Évolution du portefeuille ?
Comment le CIO Wim Vermeir voit-il l’évolution du portefeuille dans les années à venir dans l’environnement actuel, qu’il ne décrit pas vraiment comme facile ? « Le mouvement le plus important sera la poursuite de la réduction des obligations d’État. Étant donné les rendements peu attrayants, nous n’y investissons que peu d’argent actuellement. Et nos positions en obligations d’État sont plutôt des positions du passé, avec des rendements encore élevés. En outre, notre portefeuille se compose presque exclusivement d’obligations de pays ayant une bonne qualité de crédit. Nous avons peu de positions dans la dette de pays périphériques. Nous les avions réduites lors des crises précédentes et n’y avons plus investi depuis lors. Nous n’avons d’ailleurs plus l’intention de le faire. »
« Nous devons donc chercher des alternatives dans le segment des obligations et les trouvons, comme indiqué précédemment, dans des prêts ayant des qualités défensives tout aussi fortes. Grâce à la prime de liquidité supplémentaire pouvant être perçue, nous pensons donc que ce segment va continuer à se développer au sein du portefeuille. Ce mouvement va se poursuivre pendant plusieurs années encore. L’immobilier restera également. Nous voyons certainement des opportunités dans ce domaine, même si le marché a subi quelques changements, notamment en raison du télétravail. Pour les obligations d’entreprises, nous sommes constamment à la recherche d’opportunités et avons acheté pour environ 1,5 milliard d’euros d’obligations d’entreprises au deuxième trimestre, lorsque les spreads étaient très élevés.
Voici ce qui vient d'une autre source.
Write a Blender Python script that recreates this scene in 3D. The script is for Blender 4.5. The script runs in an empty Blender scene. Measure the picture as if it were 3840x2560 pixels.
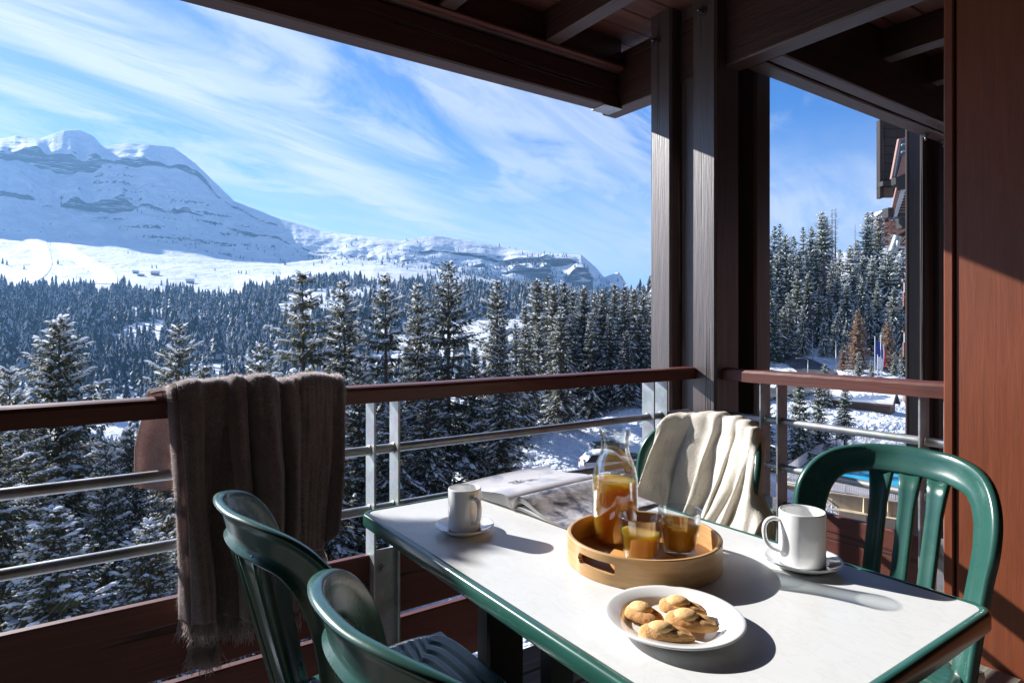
import bpy, bmesh, math, random
import numpy as np
from mathutils import Vector, Matrix, noise as mnoise
C = bpy.context
S = C.scene
COL = S.collection
PI = math.pi
rad = math.radians

# ---------------------------------------------------------------- camera, sky, sun, exposure
CAMZ = 1.22                                   # eye height above the balcony floor (z = 0)
FPX, HZ, CX = 2354.8, 1218.0, 1920.0          # focal length, horizon row, centre column (photo pixels)
TH = rad(55.16)
FW = Vector((math.cos(TH), math.sin(TH), 0))  # viewing direction
RT = Vector((math.sin(TH), -math.cos(TH), 0)) # to the right of it
cam = bpy.data.cameras.new('camera')
cam.sensor_width = 36; cam.lens = FPX / 3840 * 36
cam.shift_y = -(1280 - HZ) / 3840
cam.clip_start = 0.05; cam.clip_end = 30000
camo = bpy.data.objects.new('camera', cam); COL.objects.link(camo)
camo.location = (0, 0, CAMZ); camo.rotation_euler = (PI / 2, 0, TH - PI / 2)
S.camera = camo

SUN_EL = rad(27.5)
SUN_AZ = math.atan2(0.37, 0.93)               # from +Y towards -X
sdir = Vector((-math.sin(SUN_AZ) * math.cos(SUN_EL), math.cos(SUN_AZ) * math.cos(SUN_EL), math.sin(SUN_EL)))
sun = bpy.data.lights.new('sun', 'SUN'); sun.energy = 5.0; sun.angle = rad(0.5); sun.color = (1, 0.975, 0.935)
suno = bpy.data.objects.new('sun', sun); COL.objects.link(suno)
suno.rotation_euler = sdir.to_track_quat('Z', 'Y').to_euler()

W = bpy.data.worlds.new('World'); S.world = W; W.use_nodes = True
def world_nodes():
    nt = W.node_tree; N = nt.nodes; L = nt.links; N.clear()
    out = N.new('ShaderNodeOutputWorld'); bg = N.new('ShaderNodeBackground'); bg.inputs['Strength'].default_value = 0.076
    sky = N.new('ShaderNodeTexSky'); sky.sky_type = 'NISHITA'; sky.sun_disc = False
    sky.sun_elevation = SUN_EL; sky.sun_rotation = -SUN_AZ; sky.altitude = 1600; sky.air_density = 1.0; sky.dust_density = 0.25; sky.ozone_density = 3.0
    def mth(op, a, b=None, c=None):
        n = N.new('ShaderNodeMath'); n.operation = op
        for i, v in enumerate((a, b, c)):
            if v is None: continue
            if isinstance(v, (int, float)): n.inputs[i].default_value = v
            else: L.new(v, n.inputs[i])
        return n.outputs[0]
    tc = N.new('ShaderNodeTexCoord'); sep = N.new('ShaderNodeSeparateXYZ'); L.new(tc.outputs['Generated'], sep.inputs[0])
    X, Y, Z = sep.outputs
    # cirrus lie on a flat sheet high above: intersect the direction with a plane
    zz = mth('ADD', mth('MAXIMUM', Z, 0.0), 0.06)
    r_ = mth('ADD', mth('MULTIPLY', X, RT.x), mth('MULTIPLY', Y, RT.y))
    f_ = mth('ADD', mth('MULTIPLY', X, FW.x), mth('MULTIPLY', Y, FW.y))
    pr = mth('DIVIDE', r_, zz); pf = mth('DIVIDE', f_, zz)
    al = mth('ADD', mth('MULTIPLY', pr, 0.50), mth('MULTIPLY', pf, 0.865))      # along the streaks
    ac = mth('SUBTRACT', mth('MULTIPLY', pr, 0.865), mth('MULTIPLY', pf, 0.50)) # across them
    def nz(sa, sc, off, det, dis, rough=0.55):
        cb = N.new('ShaderNodeCombineXYZ')
        L.new(mth('MULTIPLY', al, sa), cb.inputs[0]); L.new(mth('MULTIPLY', ac, sc), cb.inputs[1]); cb.inputs[2].default_value = off
        t = N.new('ShaderNodeTexNoise'); t.inputs['Scale'].default_value = 1.0; t.inputs['Detail'].default_value = det
        t.inputs['Roughness'].default_value = rough; t.inputs['Distortion'].default_value = dis
        L.new(cb.outputs[0], t.inputs['Vector']); return t.outputs['Fac']
    def ramp(v, a, b, c=0.0, d=1.0):
        m = N.new('ShaderNodeMapRange'); m.interpolation_type = 'SMOOTHSTEP'
        L.new(v, m.inputs[0]); m.inputs[1].default_value = a; m.inputs[2].default_value = b; m.inputs[3].default_value = c; m.inputs[4].default_value = d
        return m.outputs[0]
    fine = nz(0.52, 1.20, 1.7, 10, 2.0, 0.62)
    big = nz(0.22, 0.50, 5.2, 5, 0.7)
    wob = nz(0.22, 0.22, 9.1, 4, 0.0)
    acw = mth('ADD', ac, mth('MULTIPLY', mth('SUBTRACT', wob, 0.5), 0.7))
    bc = mth('ADD', mth('ADD', acw, BAND_C), mth('MULTIPLY', al, 0.28))
    band = mth('MULTIPLY', ramp(bc, -0.34, -0.06), mth('SUBTRACT', 1.0, ramp(bc, 0.05, 0.75)))
    band2 = mth('MULTIPLY', mth('SUBTRACT', 1.0, ramp(mth('ABSOLUTE', mth('ADD', bc, -1.15)), 0.05, 0.40)), 0.55)
    fil = nz(0.55, 3.4, 3.3, 9, 1.9, 0.62)
    wisp = ramp(mth('ADD', mth('MULTIPLY', fine, 0.62), mth('MULTIPLY', big, 0.55)), 0.50, 0.70)
    low = mth('SUBTRACT', 1.0, ramp(Z, 0.03, 0.32))                                # thin veil low over the ridges
    left = ramp(pr, 1.2, -3.2)
    cl = mth('MAXIMUM', mth('MULTIPLY', band, ramp(fine, 0.30, 0.56, 0.42, 1.0)), mth('MULTIPLY', wisp, mth('ADD', 0.60, mth('MULTIPLY', left, 0.3))))
    cl = mth('MAXIMUM', cl, mth('MULTIPLY', band2, ramp(fine, 0.3, 0.7, 0.1, 1.0)))
    cl = mth('MAXIMUM', cl, mth('MULTIPLY', mth('MULTIPLY', mth('SUBTRACT', 1.0, ramp(Z, 0.13, 0.31)), ramp(pr, 0.3, 1.2)), ramp(fine, 0.25, 0.6, 0.45, 0.9)))
    cl = mth('MAXIMUM', cl, mth('MULTIPLY', low, ramp(big, 0.22, 0.58, 0.58, 1.0)))
    cl = mth('MULTIPLY', cl, ramp(fil, 0.30, 0.62, 0.68, 1.08))
    cl = mth('MINIMUM', mth('MAXIMUM', cl, mth('MULTIPLY', left, 0.30)), 0.95)
    hs = N.new('ShaderNodeHueSaturation'); hs.inputs['Saturation'].default_value = 1.34; hs.inputs['Hue'].default_value = 0.514; L.new(sky.outputs[0], hs.inputs['Color'])
    mix = N.new('ShaderNodeMixRGB'); L.new(cl, mix.inputs[0]); L.new(hs.outputs[0], mix.inputs[1]); mix.inputs[2].default_value = (5.0, 5.25, 5.75, 1)
    L.new(mix.outputs[0], bg.inputs['Color']); L.new(bg.outputs[0], out.inputs[0])
BAND_C = 1.80
world_nodes()
S.view_settings.view_transform = 'Standard'; S.view_settings.look = 'None'
S.view_settings.exposure = 1.2; S.view_settings.gamma = 1.0; S.view_settings.use_curve_mapping = False
S.cycles.use_denoising = True
S.cycles.max_bounces = 10; S.cycles.transparent_max_bounces = 24
S.cycles.diffuse_bounces = 4; S.cycles.glossy_bounces = 4; S.cycles.transmission_bounces = 8
S.cycles.sample_clamp_indirect = 6.0
S.cycles.caustics_reflective = False; S.cycles.caustics_refractive = False

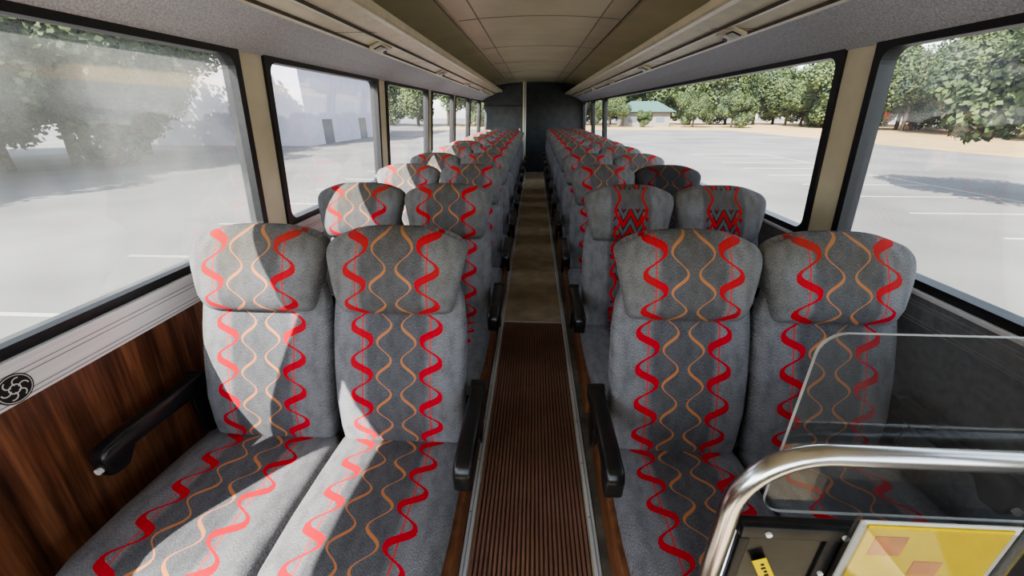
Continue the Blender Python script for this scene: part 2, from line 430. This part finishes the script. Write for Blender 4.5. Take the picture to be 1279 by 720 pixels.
# emblem sticker on left sill
fn=wfn(-1); b=B(); ec=(.715,.895)
def disc(r0,r1,off,mat,a0=0,a1=360,n=40,c=ec):
    bs=len(b.v)
    for i in range(n+1):
        a=math.radians(a0+(a1-a0)*i/n)
        for r in(r0,r1): b.v.append(fn(off,c[0]+r*math.cos(a),c[1]+r*math.sin(a)))
    for i in range(n): b.face([bs+2*i,bs+2*i+1,bs+2*i+3,bs+2*i+2],mat)
disc(0.0,.038,.0242,INK); disc(.033,.035,.0248,CARD); disc(.010,.013,.0248,CARD)
for a in range(0,360,60): disc(.008,.011,.0250,CARD,a,a+170,14,(ec[0]+.018*math.cos(math.radians(a)),ec[1]+.018*math.sin(math.radians(a))))
b.obj('round_emblem_sticker')

# ------------------------------------------------------------------ front barrier
bar=empty('modesty_barrier')
RZ=CAMZ-.419; YB=.42; xl=.296
pts=[(xl,YB,Z0),(xl,YB,RZ-.11)]
for i in range(1,13):
    a=math.radians(180-90*i/12); pts.append((xl+.11+.11*math.cos(a),YB,RZ-.11+.11*math.sin(a)))
pts.append((1.24,YB,RZ))
b=B(); b.tube(pts,.0145,STEEL,24); b.cyl((xl,YB,Z0+.006),(0,0,1),.035,.012,STEEL,24); b.obj('rail',bar)
b=B(); b.tube([(xl+.026,YB+.012,Z0),(xl+.026,YB+.012,CAMZ-.585)],.006,STEEL,12); b.obj('inner_post',bar)
b=B(); r=rrect(.358,1.22,CAMZ-.560,CAMZ-.247,.03); n=len(r)
for y in(YB+.022,YB+.027):
    for x,z in r: b.v.append((x,y,z))
b.face(list(range(n)),PLEXI)
EDGE=M('plexi_edge',(.6,.63,.62),.3)
for j in range(n): b.face([j,(j+1)%n,n+(j+1)%n,n+j],EDGE)
b.obj('plexiglass_screen',bar)
PT=CAMZ-.562
b=B(); b.bbox(.322,1.22,YB+.004,YB+.018,Z0+.03,PT,BLACK,.003)
b.bbox(.322,1.22,YB-.004,YB+.006,PT-.024,PT,DARKM,.002)
b.bbox(.322,.337,YB-.004,YB+.006,Z0+.03,PT-.025,DARKM,.002)
b.bbox(.45,.47,YB-.002,YB+.006,Z0+.03,PT-.025,DARKM,.002)
b.obj('lower_panel',bar)
b=B()
for i in range(8): b.cyl((.36+.11*i,YB-.005,PT-.012),(0,1,0),.0045,.005,ALU,14)
for z in(.84,.74,.6): b.cyl((.46,YB-.003,z),(0,1,0),.004,.005,ALU,14)
b.obj('screws',bar)
bh=empty('brochure_holder')
b=B(); hx0,hx1,hz0,hz1=.466,.688,CAMZ-.86,CAMZ-.520
b.box(hx0,hx1,YB-.026,YB-.024,hz0,hz1-.005,HOLD); b.box(hx0,hx1,YB-.0095,YB-.008,hz0,hz1,HOLD)
b.box(hx0,hx0+.004,YB-.026,YB-.009,hz0,hz1,HOLD); b.box(hx1-.004,hx1,YB-.026,YB-.009,hz0,hz1,HOLD); b.box(hx0,hx1,YB-.026,YB-.009,hz0,hz0+.004,HOLD)
b.obj('clear_pocket',bh)
b=B(); b.box(hx0+.004,hx1-.004,YB-.014,YB-.012,hz0+.006,hz1-.004,CARD); b.obj('card',bh)
b=B(); b.box(hx0+.014,hx1-.014,YB-.0165,YB-.0145,hz0+.01,hz1-.010,YEL)
b.box(hx0+.03,hx0+.075,YB-.0175,YB-.0167,hz1-.07,hz1-.03,ORNG); b.box(hx0+.10,hx0+.14,YB-.0175,YB-.0167,hz1-.11,hz1-.08,ORNG)
for i in range(7): b.box(hx0+.03,hx1-.04-.02*(i%3),YB-.0175,YB-.0167,hz1-.13-.014*i,hz1-.127-.014*i,INK)
b.obj('yellow_leaflet',bh)
tg=B(); tg.bbox(-.011,.011,-.001,.001,-.04,.03,YEL,.0009,1)
for i in range(6): tg.box(-.003+.002*(i%2),.004,-.0016,-.0009,-.03+i*.009,-.025+i*.009,INK)
o=tg.obj('yellow_tag'); o.location=(.372,YB-.007,CAMZ-.655); o.rotation_euler=(0,math.radians(-28),0)

# ------------------------------------------------------------------ exterior
G=-1.45
ASPH=M('asphalt',(.165,.162,.158),.9,0,.22,.22,0,detail=10)
GRASS=M('dry_grass',(.38,.26,.12),.95,0,.12,.4,0,detail=6)
LINEW=M('parking_paint',(.38,.38,.36),.8)
b=B(); b.box(-160,160,-60,220,G-.2,G,ASPH); b.obj('ground')
b=B(); b.box(34,110,-20,150,G,G+.02,GRASS); b.box(-20,34,78,130,G,G+.02,GRASS);b.obj('dry_grass_verge')
b=B()
for i in range(12): b.box(12,17.5,2+i*2.8,2.1+i*2.8,G,G+.01,LINEW); b.box(-9,-4.5,-6+i*2.8,-5.9+i*2.8,G,G+.01,LINEW)
b.box(17.4,17.5,2,33,G,G+.01,LINEW)
b.obj('parking_lines')
def leafmat(name,c1,c2):
    m=bpy.data.materials.new(name); k=N(m)
    k.l(k.ramp(k.noise(.9,3),[(.35,c1),(.65,c2)]),k.bsdf.inputs['Base Color']); k.bsdf.inputs['Roughness'].default_value=.7; return m
LEAF=leafmat('leaves',(.018,.036,.012),(.075,.105,.028)); BARK=M('bark',(.10,.075,.05),.9,0,.3,8)
def tree_mesh(seed,H):
    R=random.Random(seed); b=B()
    b.tube([(0,0,0),(.1,0,H*.25),(.0,.1,H*.5),(0,0,H*.8)],.22,BARK,10)
    blobs=[(Vector((R.uniform(-.34,.34)*H,R.uniform(-.34,.34)*H,H*R.uniform(.2,.82))),H*R.uniform(.14,.21)) for _ in range(22)]
    for c,r in blobs[:6]: b.tube([(0,0,H*.3),tuple(c*.6+Vector((0,0,H*.15))),tuple(c)],.08,BARK,6)
    for c,r in blobs:
        for _ in range(950):
            d=Vector((R.gauss(0,1),R.gauss(0,1),R.gauss(0,1))).normalized(); p=c+d*r*R.uniform(.7,1.07)
            a=Vector((R.gauss(0,1),R.gauss(0,1),R.gauss(0,1))).normalized()*.16; e=a.cross(d+Vector((.1,.2,.3))).normalized()*.12
            bs=len(b.v); b.v+=[tuple(p-a),tuple(p+e),tuple(p+a),tuple(p-e)]; b.face([bs,bs+1,bs+2,bs+3],LEAF)
    return b.mesh('tree')
T=[tree_mesh(1,9),tree_mesh(2,10.5),tree_mesh(3,8)]
def tree(x,y,s=1,k=0):
    o=bpy.data.objects.new('tree',T[k%3]); bpy.context.collection.objects.link(o); o.location=(x,y,G+.02); o.scale=(s,s,s*.95); o.rotation_euler=(0,0,random.uniform(0,6))
R=random.Random(9)
for i in range(20): tree(60+R.uniform(-3,5),8+i*5.2+R.uniform(-1,1),R.uniform(1.15,1.5),i)
for i in range(12): tree(78+R.uniform(-3,5),20+i*8+R.uniform(-1,1),R.uniform(1.7,2.0),i)
for i in range(14): tree(2+i*6,112+R.uniform(-6,6),R.uniform(1.5,1.9),i)
for i in range(14): tree(-29+R.uniform(-1.5,1.5),-10+i*3.1,R.uniform(1.1,1.35),i)
for i in range(9): tree(-40+R.uniform(-2,2),-14+i*5,R.uniform(1.5,1.8),i)
for i in range(9): tree(-75+i*8,100+R.uniform(-5,5),R.uniform(1.4,1.8),i)
tree(17.4,13.2,.8,1)
PALE=M('pale_stucco',(.50,.48,.56),.8,0,.05,1); ROOF=M('roof_metal',(.05,.11,.10),.7); GWIN=M('dark_window',(.12,.14,.17),.2)
b=B(); b.box(-36,-21,39,62,G,G+10.5,PALE); b.box(-36.3,-20.7,38.7,62.3,G+10.3,G+10.8,ROOF)
for i in range(2): b.box(-21,-20.95,42+i*9,44+i*9,G,G+2.3,GWIN)
b.obj('pale_building')
DW=M('house_wall',(.22,.21,.19),.8)
b=B(); b.box(20,30,98,106,G,G+3,DW); bs=len(b.v)
b.v+=[(19,97,G+3),(31,97,G+3),(31,107,G+3),(19,107,G+3),(22,102,G+5.2),(28,102,G+5.2)]
for f in((0,1,5,4),(1,2,5),(2,3,4,5),(3,0,4)): b.face([bs+i for i in f],ROOF)
for i in range(3): b.box(21+i*3,22.8+i*3,97.95,98,G+.9,G+2.2,GWIN)
b.obj('house')
tree(33,92,.8,0); tree(40,90,.9,2); tree(16,93,.7,1); tree(23,93,.45,2)
def car(x,y,col):
    b=B(); m=M('car_paint',col,.25)
    b.prof([(-2.1,.3),(-2.15,.75),(-1.2,.95),(-.6,1.4),(.9,1.42),(1.6,.98),(2.15,.9),(2.15,.3)],-.85,.85,m,.06)
    b.prof([(-1.1,.97),(-.58,1.34),(.86,1.36),(1.45,.99)],-.87,.87,GWIN,.02)
    for yy in(-1.35,1.35): b.cyl((0,yy,.33),(1,0,0),.33,1.76,INK,20)
    o=b.obj('parked_car'); o.location=(x,y,G+.02)
car(50,42,(.5,.5,.52)); car(52,35,(.08,.10,.2)); car(52,30,(.4,.1,.1))

# ------------------------------------------------------------------ light
el=math.radians(41); D=Vector((.52*math.cos(el),.854*math.cos(el),-math.sin(el)))
sun=bpy.data.lights.new('sun','SUN'); sun.energy=15.0; sun.angle=.009; sun.color=(1,.94,.84)
so=bpy.data.objects.new('sun',sun); bpy.context.collection.objects.link(so); so.rotation_euler=D.to_track_quat('-Z','Y').to_euler(); so.location=(-5,-8,9)
w=bpy.data.worlds.new('world'); bpy.context.scene.world=w; w.use_nodes=True; nt=w.node_tree
sk=nt.nodes.new('ShaderNodeTexSky'); sk.sky_type='NISHITA'; sk.sun_disc=False; sk.sun_elevation=el; sk.sun_rotation=math.atan2(-.52,-.854)
hs=nt.nodes.new('ShaderNodeHueSaturation'); hs.inputs['Saturation'].default_value=.45
nt.links.new(sk.outputs[0],hs.inputs['Color'])
nt.links.new(hs.outputs[0],nt.nodes['Background'].inputs[0]); nt.nodes['Background'].inputs[1].default_value=.48
# ------------------------------------------------------------------ camera
c=bpy.data.cameras.new('camera'); c.sensor_width=36; c.lens=36*500/1279; c.clip_start=.02; c.clip_end=500
co=bpy.data.objects.new('camera',c); bpy.context.collection.objects.link(co); co.location=(0,0,CAMZ)
co.rotation_euler=(math.radians(90-23.75),0,math.radians(2.93))
sc=bpy.context.scene; sc.camera=co
sc.view_settings.exposure=.72
try: sc.view_settings.look='AgX - Medium High Contrast'
except Exception as e: print(e)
Il n’y avait pas que la BCE qui achetait, car nous le faisions aussi ! », s’exclame Vermeir en riant.
Il a également l’intention d’augmenter à terme la partie action. « Le rendement des dividendes des actions devient de plus en plus intéressant, surtout par rapport au rendement des obligations. En outre, l’environnement des actions est devenu un peu plus constructif. Ce qui est important pour nous, c’est que nous sélectionnions des actions de bonne qualité et que nous puissions également investir à long terme afin de pouvoir conserver ces actions pendant une longue période », conclut-il.